Items from a dataset:
▼

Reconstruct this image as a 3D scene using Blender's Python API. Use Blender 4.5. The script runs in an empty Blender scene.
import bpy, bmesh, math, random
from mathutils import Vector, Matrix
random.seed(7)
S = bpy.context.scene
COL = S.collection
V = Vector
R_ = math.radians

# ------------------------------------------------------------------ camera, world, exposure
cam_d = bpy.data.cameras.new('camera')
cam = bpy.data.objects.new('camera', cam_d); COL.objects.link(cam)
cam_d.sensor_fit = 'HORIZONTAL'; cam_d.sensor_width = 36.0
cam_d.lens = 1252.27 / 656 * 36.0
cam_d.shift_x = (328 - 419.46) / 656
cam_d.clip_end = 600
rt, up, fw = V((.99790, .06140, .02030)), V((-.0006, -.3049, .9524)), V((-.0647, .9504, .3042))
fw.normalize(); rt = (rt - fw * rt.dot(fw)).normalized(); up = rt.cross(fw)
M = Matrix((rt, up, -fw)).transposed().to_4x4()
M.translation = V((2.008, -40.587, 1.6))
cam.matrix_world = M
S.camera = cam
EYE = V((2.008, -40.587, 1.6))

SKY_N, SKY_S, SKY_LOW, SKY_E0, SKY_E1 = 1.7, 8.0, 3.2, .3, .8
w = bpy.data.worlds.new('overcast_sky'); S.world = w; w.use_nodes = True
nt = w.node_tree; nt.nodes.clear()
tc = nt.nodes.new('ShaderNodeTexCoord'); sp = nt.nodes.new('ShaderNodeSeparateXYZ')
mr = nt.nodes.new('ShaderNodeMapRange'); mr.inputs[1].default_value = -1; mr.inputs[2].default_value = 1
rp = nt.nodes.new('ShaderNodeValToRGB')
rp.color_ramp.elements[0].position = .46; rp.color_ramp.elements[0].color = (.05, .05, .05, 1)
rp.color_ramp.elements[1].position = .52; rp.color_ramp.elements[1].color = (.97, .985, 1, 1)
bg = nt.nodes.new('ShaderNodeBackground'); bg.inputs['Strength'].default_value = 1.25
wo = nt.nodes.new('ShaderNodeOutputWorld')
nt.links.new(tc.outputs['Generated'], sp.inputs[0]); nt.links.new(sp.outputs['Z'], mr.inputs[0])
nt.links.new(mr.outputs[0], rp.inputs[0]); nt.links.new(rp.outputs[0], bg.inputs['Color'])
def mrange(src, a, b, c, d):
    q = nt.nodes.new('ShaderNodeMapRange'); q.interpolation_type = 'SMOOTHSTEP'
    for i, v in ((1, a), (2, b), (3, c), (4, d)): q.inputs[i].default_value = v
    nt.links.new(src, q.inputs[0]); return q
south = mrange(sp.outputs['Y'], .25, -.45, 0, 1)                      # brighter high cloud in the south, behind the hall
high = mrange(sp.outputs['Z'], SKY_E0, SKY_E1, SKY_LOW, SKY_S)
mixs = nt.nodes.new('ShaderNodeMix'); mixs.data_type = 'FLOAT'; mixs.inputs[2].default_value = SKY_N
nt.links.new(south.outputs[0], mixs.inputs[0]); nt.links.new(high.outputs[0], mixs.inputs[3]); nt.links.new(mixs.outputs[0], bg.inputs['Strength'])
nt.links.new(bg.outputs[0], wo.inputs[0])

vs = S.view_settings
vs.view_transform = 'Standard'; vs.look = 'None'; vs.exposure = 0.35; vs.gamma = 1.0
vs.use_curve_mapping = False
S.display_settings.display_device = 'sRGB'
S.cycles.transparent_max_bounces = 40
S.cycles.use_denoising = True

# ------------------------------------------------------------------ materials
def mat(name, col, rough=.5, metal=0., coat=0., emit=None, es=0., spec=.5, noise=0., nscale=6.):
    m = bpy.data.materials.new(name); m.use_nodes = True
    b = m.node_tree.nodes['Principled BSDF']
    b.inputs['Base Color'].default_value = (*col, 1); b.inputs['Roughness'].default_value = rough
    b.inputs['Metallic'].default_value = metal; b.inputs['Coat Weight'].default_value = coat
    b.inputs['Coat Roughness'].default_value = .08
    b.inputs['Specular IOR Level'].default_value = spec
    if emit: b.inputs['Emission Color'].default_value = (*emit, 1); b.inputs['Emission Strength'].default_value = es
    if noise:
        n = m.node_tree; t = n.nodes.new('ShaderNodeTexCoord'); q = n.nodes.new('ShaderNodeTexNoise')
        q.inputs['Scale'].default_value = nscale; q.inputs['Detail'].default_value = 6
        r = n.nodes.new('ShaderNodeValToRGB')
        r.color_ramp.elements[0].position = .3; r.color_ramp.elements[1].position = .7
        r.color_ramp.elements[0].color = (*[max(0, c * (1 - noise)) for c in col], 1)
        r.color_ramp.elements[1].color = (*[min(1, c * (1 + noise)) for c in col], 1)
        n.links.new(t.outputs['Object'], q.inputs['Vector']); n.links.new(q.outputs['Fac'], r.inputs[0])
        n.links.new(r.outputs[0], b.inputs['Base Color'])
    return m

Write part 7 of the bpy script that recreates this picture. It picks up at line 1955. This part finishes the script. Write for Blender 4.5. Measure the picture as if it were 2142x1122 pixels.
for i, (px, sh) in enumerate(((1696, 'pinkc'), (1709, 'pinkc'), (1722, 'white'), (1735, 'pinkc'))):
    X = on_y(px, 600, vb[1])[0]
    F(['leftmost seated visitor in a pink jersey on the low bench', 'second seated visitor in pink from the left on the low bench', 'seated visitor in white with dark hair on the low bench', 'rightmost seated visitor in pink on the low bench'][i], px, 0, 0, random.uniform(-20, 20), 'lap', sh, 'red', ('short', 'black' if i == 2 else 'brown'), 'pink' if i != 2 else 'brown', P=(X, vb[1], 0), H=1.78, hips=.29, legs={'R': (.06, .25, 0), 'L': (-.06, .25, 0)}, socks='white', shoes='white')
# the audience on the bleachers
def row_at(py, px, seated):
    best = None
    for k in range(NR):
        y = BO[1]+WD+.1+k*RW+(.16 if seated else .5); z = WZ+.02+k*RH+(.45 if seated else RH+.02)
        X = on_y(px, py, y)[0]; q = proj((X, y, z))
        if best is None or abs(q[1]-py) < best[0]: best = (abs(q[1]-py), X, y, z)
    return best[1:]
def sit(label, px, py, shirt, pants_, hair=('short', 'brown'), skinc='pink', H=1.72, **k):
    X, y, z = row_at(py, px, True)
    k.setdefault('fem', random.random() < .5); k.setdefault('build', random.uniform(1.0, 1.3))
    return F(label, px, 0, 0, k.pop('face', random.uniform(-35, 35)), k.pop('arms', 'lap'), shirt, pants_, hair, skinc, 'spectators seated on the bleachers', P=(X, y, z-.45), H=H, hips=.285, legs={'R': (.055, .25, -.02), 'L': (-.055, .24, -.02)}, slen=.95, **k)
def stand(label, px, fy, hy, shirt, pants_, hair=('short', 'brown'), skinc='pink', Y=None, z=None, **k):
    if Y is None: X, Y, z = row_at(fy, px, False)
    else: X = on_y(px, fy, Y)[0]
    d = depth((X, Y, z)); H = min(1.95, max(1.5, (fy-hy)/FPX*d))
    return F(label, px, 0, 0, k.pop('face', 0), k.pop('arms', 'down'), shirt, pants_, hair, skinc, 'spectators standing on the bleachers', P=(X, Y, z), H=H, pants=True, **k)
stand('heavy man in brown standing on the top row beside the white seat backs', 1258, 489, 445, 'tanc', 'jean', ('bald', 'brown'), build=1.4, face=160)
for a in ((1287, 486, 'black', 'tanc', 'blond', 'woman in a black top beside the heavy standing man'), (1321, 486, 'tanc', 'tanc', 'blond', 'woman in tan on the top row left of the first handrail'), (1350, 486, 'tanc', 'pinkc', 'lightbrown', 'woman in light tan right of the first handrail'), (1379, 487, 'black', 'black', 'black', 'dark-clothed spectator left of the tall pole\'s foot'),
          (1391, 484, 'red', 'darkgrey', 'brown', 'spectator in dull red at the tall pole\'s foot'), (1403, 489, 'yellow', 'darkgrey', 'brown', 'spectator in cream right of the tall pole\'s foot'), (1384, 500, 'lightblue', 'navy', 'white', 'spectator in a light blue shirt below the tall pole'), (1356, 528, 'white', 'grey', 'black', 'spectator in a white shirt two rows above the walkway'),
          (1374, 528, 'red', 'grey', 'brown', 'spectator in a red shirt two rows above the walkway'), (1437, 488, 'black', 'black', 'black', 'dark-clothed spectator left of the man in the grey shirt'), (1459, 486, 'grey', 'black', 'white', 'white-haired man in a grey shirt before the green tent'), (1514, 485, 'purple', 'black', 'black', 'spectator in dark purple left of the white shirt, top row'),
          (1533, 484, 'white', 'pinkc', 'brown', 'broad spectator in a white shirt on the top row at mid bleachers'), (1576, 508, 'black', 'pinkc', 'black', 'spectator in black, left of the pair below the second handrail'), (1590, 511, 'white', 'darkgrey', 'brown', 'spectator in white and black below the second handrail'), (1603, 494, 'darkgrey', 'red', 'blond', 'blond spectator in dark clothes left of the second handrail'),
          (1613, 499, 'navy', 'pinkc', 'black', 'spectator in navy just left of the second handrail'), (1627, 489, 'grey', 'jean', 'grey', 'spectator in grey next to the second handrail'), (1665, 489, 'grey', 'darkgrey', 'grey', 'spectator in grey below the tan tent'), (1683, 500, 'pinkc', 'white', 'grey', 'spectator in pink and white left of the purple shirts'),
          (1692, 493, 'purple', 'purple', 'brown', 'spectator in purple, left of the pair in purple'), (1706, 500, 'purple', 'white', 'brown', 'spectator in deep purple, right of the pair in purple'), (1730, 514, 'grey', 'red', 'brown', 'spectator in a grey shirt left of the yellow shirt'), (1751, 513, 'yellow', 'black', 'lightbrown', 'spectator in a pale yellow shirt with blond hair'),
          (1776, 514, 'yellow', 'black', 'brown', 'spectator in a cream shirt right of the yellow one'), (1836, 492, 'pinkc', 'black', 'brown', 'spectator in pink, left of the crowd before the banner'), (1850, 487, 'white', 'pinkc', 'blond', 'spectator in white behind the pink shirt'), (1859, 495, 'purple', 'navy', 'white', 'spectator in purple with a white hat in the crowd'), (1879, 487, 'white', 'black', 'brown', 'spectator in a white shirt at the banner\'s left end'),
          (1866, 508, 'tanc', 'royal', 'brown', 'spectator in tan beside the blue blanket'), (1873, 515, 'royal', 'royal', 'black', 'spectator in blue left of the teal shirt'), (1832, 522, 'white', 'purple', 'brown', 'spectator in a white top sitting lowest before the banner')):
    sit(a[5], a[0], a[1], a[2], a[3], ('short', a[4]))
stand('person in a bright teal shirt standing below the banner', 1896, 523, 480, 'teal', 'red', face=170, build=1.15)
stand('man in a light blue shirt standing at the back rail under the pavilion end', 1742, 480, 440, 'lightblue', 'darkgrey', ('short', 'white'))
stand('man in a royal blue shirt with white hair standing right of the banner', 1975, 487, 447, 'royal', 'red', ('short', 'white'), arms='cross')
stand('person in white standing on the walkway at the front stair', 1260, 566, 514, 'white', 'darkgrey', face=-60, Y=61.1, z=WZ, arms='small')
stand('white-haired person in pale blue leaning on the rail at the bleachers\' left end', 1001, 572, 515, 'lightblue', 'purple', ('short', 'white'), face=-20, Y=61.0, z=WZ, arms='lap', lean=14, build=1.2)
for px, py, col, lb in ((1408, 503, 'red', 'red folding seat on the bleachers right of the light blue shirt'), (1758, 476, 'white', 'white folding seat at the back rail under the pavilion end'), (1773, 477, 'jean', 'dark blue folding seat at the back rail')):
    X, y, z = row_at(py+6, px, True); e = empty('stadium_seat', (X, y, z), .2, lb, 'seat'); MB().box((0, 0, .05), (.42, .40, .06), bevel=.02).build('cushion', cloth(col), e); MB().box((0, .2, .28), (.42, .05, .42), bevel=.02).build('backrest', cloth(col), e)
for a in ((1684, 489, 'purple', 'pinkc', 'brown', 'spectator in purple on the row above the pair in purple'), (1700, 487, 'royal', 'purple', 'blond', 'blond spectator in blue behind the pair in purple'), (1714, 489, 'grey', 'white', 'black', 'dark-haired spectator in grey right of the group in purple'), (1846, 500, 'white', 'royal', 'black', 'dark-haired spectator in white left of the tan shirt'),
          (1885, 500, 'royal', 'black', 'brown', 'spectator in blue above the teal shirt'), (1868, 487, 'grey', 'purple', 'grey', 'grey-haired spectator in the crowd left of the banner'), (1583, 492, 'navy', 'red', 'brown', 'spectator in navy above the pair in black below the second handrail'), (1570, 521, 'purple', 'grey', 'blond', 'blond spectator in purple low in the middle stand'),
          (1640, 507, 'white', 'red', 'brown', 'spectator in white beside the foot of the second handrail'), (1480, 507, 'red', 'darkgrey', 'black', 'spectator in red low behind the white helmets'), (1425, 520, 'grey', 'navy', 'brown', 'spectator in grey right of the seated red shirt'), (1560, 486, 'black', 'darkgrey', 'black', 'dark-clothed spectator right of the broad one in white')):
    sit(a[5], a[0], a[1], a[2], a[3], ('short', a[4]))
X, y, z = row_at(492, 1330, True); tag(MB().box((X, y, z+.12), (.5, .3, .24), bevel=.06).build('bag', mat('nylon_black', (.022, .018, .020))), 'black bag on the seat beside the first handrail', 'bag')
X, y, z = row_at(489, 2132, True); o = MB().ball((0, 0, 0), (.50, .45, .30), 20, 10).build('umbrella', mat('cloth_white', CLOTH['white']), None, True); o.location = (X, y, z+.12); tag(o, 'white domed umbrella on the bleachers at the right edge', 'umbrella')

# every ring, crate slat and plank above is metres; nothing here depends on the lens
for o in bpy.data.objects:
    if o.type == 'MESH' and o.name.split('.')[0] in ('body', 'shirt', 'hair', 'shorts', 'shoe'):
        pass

▲

The lines from the start of the entries above through the line containing "EYE = V((2.008, -40.587, 1.6))" are the ones to return, please; copy them exactly and include both ends.

Reconstruct this image as a 3D scene using Blender's Python API. Use Blender 4.5. The script runs in an empty Blender scene.
import bpy, bmesh, math, random
from mathutils import Vector, Matrix
random.seed(7)
S = bpy.context.scene
COL = S.collection
V = Vector
R_ = math.radians

# ------------------------------------------------------------------ camera, world, exposure
cam_d = bpy.data.cameras.new('camera')
cam = bpy.data.objects.new('camera', cam_d); COL.objects.link(cam)
cam_d.sensor_fit = 'HORIZONTAL'; cam_d.sensor_width = 36.0
cam_d.lens = 1252.27 / 656 * 36.0
cam_d.shift_x = (328 - 419.46) / 656
cam_d.clip_end = 600
rt, up, fw = V((.99790, .06140, .02030)), V((-.0006, -.3049, .9524)), V((-.0647, .9504, .3042))
fw.normalize(); rt = (rt - fw * rt.dot(fw)).normalized(); up = rt.cross(fw)
M = Matrix((rt, up, -fw)).transposed().to_4x4()
M.translation = V((2.008, -40.587, 1.6))
cam.matrix_world = M
S.camera = cam
EYE = V((2.008, -40.587, 1.6))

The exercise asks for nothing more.